Metronome acts as MET’s “buyer of last resort”

Just as modern central banks act as “lenders of last resort” in times of economic turmoil, the Metronome Autonomous Converter Contract acts as MET’s “buyer of last resort.”

When investors participate in the daily price auction, they exchange ETH for MET. The ETH received in this sale is put into the Proceeds Contract. Each day after the daily auction has closed, 0.25% of the ETH in the Proceeds contract is sent to the ACC, providing a long-term supply. The ACC allows users to convert MET for ETH, or vice versa, at any time during the day.

The slow-drip of ETH from the proceeds contract to the ACC gives Metronome a built-in mechanism for the protocol to act as the MET “buyer of last resort.” You can always convert your MET using the ACC. It is a guarantee that your MET can be liquidated at some price, no matter what. In central bank jargon, you can think of this as Metronome performing open market operations.

Metronome offers a unique set of assurances

Finally, assurances — simply “things you can count on” — are a critical but less well-understood dimension of crypto assets.

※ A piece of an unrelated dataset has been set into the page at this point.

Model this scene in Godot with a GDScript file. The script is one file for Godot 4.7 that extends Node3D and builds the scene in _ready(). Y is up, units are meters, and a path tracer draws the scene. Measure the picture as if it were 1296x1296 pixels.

Bitcoin’s most powerful assurance (a 21 million BTC supply cap) still must be enforced socially and technically. Metronome provides assurances programmatically, that is, through an autonomous and unchangeable set of smart contracts, designed to operate in perpetuity without a single upgrade to the code. While other crypto assets share a common social attack vector through the process of forks and upgrades, with Metronome, what you see is what you get — forever.

For these reasons, I believe Metronome is a system far ahead of its time, one built around long-envisaged economic thinking and scrupulously designed for the long term.